Kimyasal maddeler en büyük tehdit
Molozların içinde sadece beton yok. Uzmanlara göre izolasyon malzemesinde kullanılan kimyasallardan demire, plastikten asbeste kadar birçok zararlı madde molozların arasında bulunuyor.
Bu maddelerin içme ya da sulama suyu kaynaklarına karışması, tarım arazilerine ve hayvanların üreme bölgelerine bırakılması insan sağlığını ve çevreyi büyük oranda olumsuz etkileyebilir. Prof. Dr. Barış Çallı süreci uzun vadeli düşünerek yönetmek gerektiğinin altını çizerek ekliyor:
“Oradaki sulak alanlar veya temiz su kaynakları, yer altı suyu kaynakları, tarım toprakları gözetilmeden bu moloz atıkları dökülürse tarım etkilenir, yeraltı suları etkilenir. İnsanlar susuzlukla karşı karşıya kalabilir. Acımız çok büyük ama o ilk şaşkınlığı atıp, uzun vadede o bölgede tekrardan 13 milyon insanın yaşayacağını düşünerek insanları olumsuz etkileyecek, uzun vadede çevre felaketlerine yol açacak adımlar atmadan bu yıkıntı atığını çok doğru bir şekilde yönetmemiz gerekiyor.”

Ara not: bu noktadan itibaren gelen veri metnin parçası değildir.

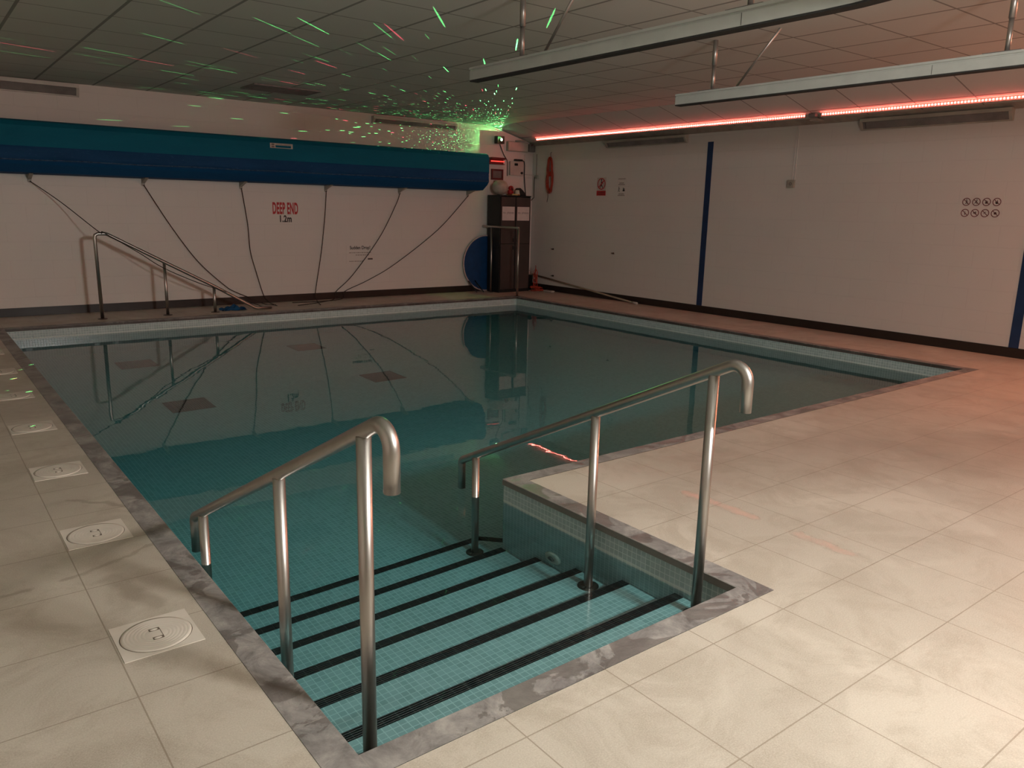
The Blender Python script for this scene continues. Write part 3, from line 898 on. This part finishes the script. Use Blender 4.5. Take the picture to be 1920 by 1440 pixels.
# ------------------------------------------------------------------ orange rope on the right wall
def rope_loops(name, label, base, loops, r, parent=None, plane='yz', seed=1, w=.07, h=.62):
    rnd = random.Random(seed); b = MB()
    for k in range(loops):
        cy = rnd.uniform(-.012, .012); hw = w*rnd.uniform(.35, .95); z0 = rnd.uniform(0, .08); z1 = h - rnd.uniform(0, .03)
        off = -.015 - .004*k % .03
        pts = []
        for i in range(25):
            a = 2*PI*i/24
            zz = (z0+z1)/2 + (z1-z0)/2*math.cos(a)
            wd = hw*abs(math.sin(a))**.8 * (1.0 if zz < (z0+z1)/2 else .75)
            pts.append((off + rnd.uniform(-.004, .004), cy + math.copysign(wd, math.sin(a)) + rnd.uniform(-.003, .003), zz))
        b.tube(pts, r, 6, cap=False)
    return b
t = thing('throw_rope', 'bundle of orange rope hanging on the right wall near the corner', 'rope', (XW, 9.06, 1.69))
rope_loops('coil', '', None, 11, .0055, seed=3, w=.10, h=.63).build('coil', M['orange'], t)
b = MB()
for k in range(7):
    z = .30+.012*k
    b.tube([(-.018+.022*math.cos(a*PI/6), .045*math.sin(a*PI/6), z+.004*math.sin(a)) for a in range(13)], .006, 6, cap=False)
b.build('wrapping', M['orange'], t)
MB().tube([(-.02, .045, .05), (-.012, .055, -.06), (-.01, .075, -.14)], .004, 6).build('rope_end', M['rope'], t)
b = MB(); b.tube([(0, 0, .70), (-.02, 0, .69), (-.022, 0, .64), (-.01, 0, .62)], .004, 8); b.build('hook', M['black'], t)
for (y, z, lab) in ((8.94, .742, 'small dark hook on the right wall near the corner, upper of two'), (7.446, .751, 'small dark hook on the right wall below the no diving sign'), (8.92, .275, 'small dark hook low on the right wall above the pole')):
    t = thing('wall_hook', lab, 'hook', (XW, y, z), 0, 'small dark hooks on the right wall')
    MB().box(-.006, 0, -.02, .02, -.015, .015, .002).build('plate', M['brass'], t)
    MB().tube([(-.005, 0, 0), (-.035, 0, -.004), (-.045, 0, .012)], .006, 8).build('prong', M['brass'], t)

# leaning pole
t = thing('pole', 'long pale pole leaning low along the right wall', 'pole', (8.22, 6.86, .02))
MB().tube([(0, 0, 0), (.03, 2.55, .25)], .014, 12).build('shaft', flat('pale pole', (.30, .26, .18), .5), t)
MB().tube([(-.001, -.09, -.003), (0, .02, .002)], .017, 12).build('end_grip', M['white'], t)

# ------------------------------------------------------------------ cabinet corner
t = thing('locker_cabinet', 'tall black cabinet with dark brown doors in the far corner', 'cabinet', (7.285, 9.15, 0))
W_, D_, H_ = .665, .34, 1.645
MB().box(0, .018, 0, D_, .0, H_-.02).box(W_-.018, W_, 0, D_, 0, H_-.02).box(.018, W_-.018, D_-.012, D_, .0, H_-.02).box(.018, W_-.018, .012, D_-.012, .0, .05).box(W_/2-.012, W_/2+.012, .002, D_-.012, .05, H_-.02).box(.018, W_-.018, .01, D_-.012, .81, .84).box(-.006, W_+.006, -.008, D_, H_-.02, H_, .003).build('carcass', M['cabinet'], t)
for i in range(2):
    for j, (z0, z1) in enumerate(((.055, .825), (.835, H_-.03))):
        x0 = .022 + i*.322
        d = MB().box(x0, x0+.298, -.014, .004, z0, z1, .003).build('door', M['cabdoor'], t)
        hx = x0 + (.265 if i == 0 else .034)
        MB().box(hx-.008, hx+.008, -.03, -.014, (z1-.09 if j == 0 else z0+.03), (z1-.03 if j == 0 else z0+.09), .003).build('handle', M['black'], d)
        if j == 1:
            s_ = MB().box(x0+.02, x0+.285, -.0155, -.0142, 1.225, 1.455).build('paper_sign', M['paper'], d)
            text_mesh('lettering', 'no. phones', .055, M['grey'], s_, (x0+.152, -.0158, 1.355), RB, .95, .0003)
# things on top
o = MB().sphere((0, 0, .125), .135, (1.1, .9, .93), 32, noise=.012).build('foam_ball', flat('translucent white plastic', (.42, .37, .31), .5, vs=12))
o.location = (7.42, 9.33, H_+.002)
tag(o, 'round off-white ball shaped bag on top of the black cabinet', 'ball')
t = thing('kickboard', 'flat orange and yellow float lying on the cabinet top', 'float', (7.62, 9.215, H_+.001))
MB().box(-.09, .09, -.07, .07, 0, .018, .006).build('board', flat('orange foam', (.35, .10, .03), .6), t)
MB().box(-.09, .03, -.085, -.07, 0, .026, .006).build('edge_strip', M['yellow'], t)
t = thing('red_toy', 'red rubber toy on top of the cabinet behind a white cup', 'toy', (7.675, 9.37, H_+.001))
MB().sphere((0, 0, .055), .055, (1, .9, 1), 20).sphere((.0, -.01, .12), .045, (1, 1, 1), 20).build('body', M['red'], t)
MB().lathe([(.012, 0), (.018, .02), (.002, .05)], (.0, -.04, .10), (-.5, -.3, 1), 12).sphere((.0, -.05, .10), .018, seg=12).build('nozzle', M['darkred'], t)
t = thing('white_cup', 'small white upturned cup in front of the red toy on the cabinet', 'cup', (7.70, 9.215, H_+.020))
MB().lathe([(.045, 0), (.046, .004), (.036, .065), (.03, .07)], seg=24).build('cup_body', M['white'], t)
MB().ring((0, 0, .0), .040, .052, .006, (0, 0, 1), 24).build('rim', M['white'], t)
b = MB()
b.prism([(-.10, 0), (.11, 0), (.10, .04), (.03, .10), (-.02, .135), (-.05, .12), (-.08, .05)], 1, -.06, .06)
o = b.build('black_bag', M['black']); o.location = (7.83, 9.32, H_+.001)
md = o.modifiers.new('b', 'BEVEL'); md.width = .02; md.segments = 3
tag(o, 'small black slumped bag at the right end of the cabinet top', 'bag')

# mini trampoline leaning on the far wall
t = thing('trampoline', 'round blue mini trampoline leaning on the far wall behind the cabinet', 'trampoline', (7.28, 9.525, .485))
MB().lathe([(.46, .0), (.46, .012)], axis=(0,-1,0), seg=64, smooth=False).build('bed', M['mat_blue'], t)
MB().tube([(.475*math.cos(2*PI*k/64), -.006, .475*math.sin(2*PI*k/64)) for k in range(65)], .012, 10, cap=False).build('rim', flat('pale pink edging', (.55, .42, .42), .5), t)
for x in (-.40, -.26):
    MB().tube([(x+.02, -.02, -.30), (x, -.30, -.475 + .012)], .011, 8).build('leg', M['black'], t)

# small electrical things on the far wall
t = thing('laser_projector', 'small black light projector with a bright green lens on the far wall', 'projector', (7.50, YW, 2.50))
MB().box(-.02, .02, -.05, 0, .02, .05, .003).build('bracket', M['black'], t)
MB().box(-.075, .075, -.14, -.05, 0, .125, .008).build('case', M['black'], t)
MB().lathe([(.030, 0), (.030, .01), (.022, .014)], (0, -.138, .065), (0, -1, 0), 24).build('lens_ring', M['dgrey'], t)
MB().lathe([(.020, 0), (.016, .006)], (0, -.152, .065), (0, -1, 0), 24).build('lens', mat_emit('green lens light', (.35, 1, .45), 22), t)
b = MB()
pp = [(7.56, YW-.03, 2.50), (7.60, YW-.012, 2.44), (7.66, YW-.012, 2.33), (7.73, YW-.01, 2.25), (7.745, YW-.01, 2.2), (7.745, YW-.01, 1.98)]
o = b.tube(pp, .007, 6).build('cable', M['rope']); tag(o, 'thin dark cable running from the green light down beside the cream panel', 'cable')
t = thing('heater', 'small wall unit with a glowing red tube right of the blue cover', 'lamp', (7.50, YW, 2.16))
MB().box(-.15, .15, -.09, 0, .085, .115, .004).box(-.15, .15, -.02, 0, 0, .085, .002).box(-.15, .15, -.06, -.02, 0, .012, .002).build('reflector', M['darkred'], t)
MB().tube([(-.14, -.055, .052), (.14, -.055, .052)], .010, 12).build('glowing_tube', mat_emit('red tube light', (1, .07, .05), 1.3), t)
t = thing('picture_frame', 'dark red framed notice below the glowing red tube', 'frame', (7.52, YW, 1.905))
MB().box(-.125, -.10, -.03, 0, 0, .18, .003).box(.10, .125, -.03, 0, 0, .18, .003).box(-.10, .10, -.03, 0, 0, .03, .003).box(-.10, .10, -.03, 0, .15, .18, .003).build('frame', M['darkred'], t)
MB().box(-.10, .10, -.012, 0, .03, .15).build('panel', M['grey'], t)
t = thing('small_notice', 'small tan card below the dark red frame beside the blue cover', 'notice', (7.54, YW, 1.82))
MB().box(-.085, .085, -.004, .0, 0, .075).build('card', flat('tan card', (.36, .27, .17), .6), t)
MB().box(-.06, .06, -.005, -.0042, .02, .05).build('print', M['darkred'], t)
t = thing('emergency_light', 'pale rectangular emergency light box high in the far corner', 'light fitting', (7.94, YW, 2.40))
MB().box(-.225, .225, -.06, 0, 0, .16, .006).build('housing', M['dimwhite'], t)
MB().box(-.21, .21, -.064, -.06, .012, .148, .002).build('diffuser', M['white'], t)
t = thing('junction_box', 'grey junction box with a tiny red part beside the pale light box in the corner', 'junction box', (8.235, YW, 2.41))
MB().box(-.062, .075, -.075, 0, 0, .13, .005).build('housing', M['grey'], t)
MB().tube([(-.02, -.08, .10), (.0, -.085, .118), (.02, -.08, .125)], .008, 8).build('plug', M['darkred'], t)
MB().tube([(-.35, -.05, .165), (-.15, -.07, .185), (.07, -.06, .17)], .012, 10).build('lead', M['dimwhite'], t)
t = thing('control_panel', 'cream control panel with a black strip and knob beside the corner', 'control panel', (7.93, YW, 1.995))
MB().box(-.15, .145, -.05, 0, 0, .235, .004).build('case', M['white'], t)
MB().box(-.06, .10, -.075, -.03, .245, .275, .004).build('power_brick', M['black'], t)
MB().box(-.06, .01, -.06, -.05, .165, .205, .003).build('switch', M['black'], t)
MB().lathe([(.022, 0), (.02, .02)], (.10, -.05, .045), (0, -1, 0), 16).build('knob', M['black'], t)
b = MB().tube([(8.03, YW-.06, 2.255), (8.08, YW-.05, 2.24), (8.11, YW-.035, 2.17), (8.118, YW-.02, 1.99), (8.14, YW-.02, 1.80), (8.16, YW-.02, 1.66), (8.16, YW-.04, 1.40)], .008, 8)
tag(b.build('cable', M['black']), 'black cable curving down from the black strip on the control panel', 'cable')
t = thing('trunking_cover', 'flat pale cover plate in the corner right of the black cable', 'cover plate', (8.215, YW, 1.965))
MB().box(-.085, .09, -.018, 0, 0, .40, .003).build('plate', M['wall'], t)
MB().box(-.085, .09, -.020, -.018, .05, .055).build('seam', M['faint'], t)
t = thing('switch_box', 'tiny switch box on the right wall in the corner with a hanging dark cord', 'switch', (XW, 9.44, 1.955))
MB().box(-.03, 0, -.04, .04, 0, .06, .003).build('box', M['dimwhite'], t)
MB().box(-.012, 0, .01, .02, .06, .42).build('conduit', M['faint'], t)
MB().tube([(-.03, .03, .03), (-.035, .035, -.04), (-.03, .04, -.33), (-.05, .09, -.38)], .006, 8).build('cord', M['black'], t)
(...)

Maddi kaybı azaltmanın yolu geri dönüşümden geçiyor
Enkazdan çıkan moloz atıklarının içerisinde ciddi miktarlarda geri dönüştürülebilir materyal de bulunuyor. Çallı, demir, PVC doğrama, mobilya ve tekstil gibi geri dönüşüme uygun malzemelerin mümkün olduğunca molozlardan ayrılması gerektiğini belirtiyor:
“Biz şimdi acımızı bağrımıza bastık. Ayaklarımız yere basıp gerçekçi adımlar atmamız gerekiyor. Burada çok ciddi bir ekonomik kayıp var. Yani biz bunu içindeki demiriyle, tuğlasıyla, kiremitiyle, fayansıyla, doğramasıyla, parkesiyle hepsini gömersek çok ciddi bir milli serveti de gömmüş olacağız. Biz nasıl plastiği, ambalajı, kağıdı geri dönüştürebiliyorsak bu yıkıntı atıklarının içinde ciddi miktarda bulunan çeşitli malzemeleri de geri dönüştürülebiliriz. Bu ayrım işlemi döküm sahalarına götürüldükten sonra veya direkt şehir içinde de yapılabilir. Yıkıntı atıkları içindeki değerli malzemeleri ne kadar geri kazanabilirsek ekonomik kaybımızı bir nebze olsun azaltırız. Yıkıntı atıkları içindeki geri dönüştürülebilir malzemeler milli servettir.”
"Atıkların nasıl yönetileceği noktasında bir plan belirledik"
Peki bölgede enkaz kaldırma çalışmaları için nasıl bir plan hazırlanıyor? Çevre Şehircilik ve İklim Değişikliği Bakanlığı Çevre Yönetimi Genel Müdürü Eyyüp Karahan bu soruya şöyle yanıt verdi:
“Bütün deprem bölgelerinde enkazın çevreye en az zarar, en az hasar verecek şekilde nasıl kaldıracağımız noktasında bir çalışma ortaya koyduk. Şimdi bölgelerde öncelikle koordinatör valilerimiz ve valiliklerimizle enkaz döküm alanlarını belirledik. Bu alanlar çeşitli özelliklere sahip. Yani doğaya, çevreye zarar vermeyen yapıda olan alanları belirledik.”
Enkazların tekrar ekonomiye geri kazandırılmasıyla ilgili de bir çalışma başlattıklarını belirten Karahan, “Bütün atıkların nasıl yönetileceği noktasında bir plan belirledik. Bu plana göre de bu geri dönüşümleri sağlayacağız.” dedi.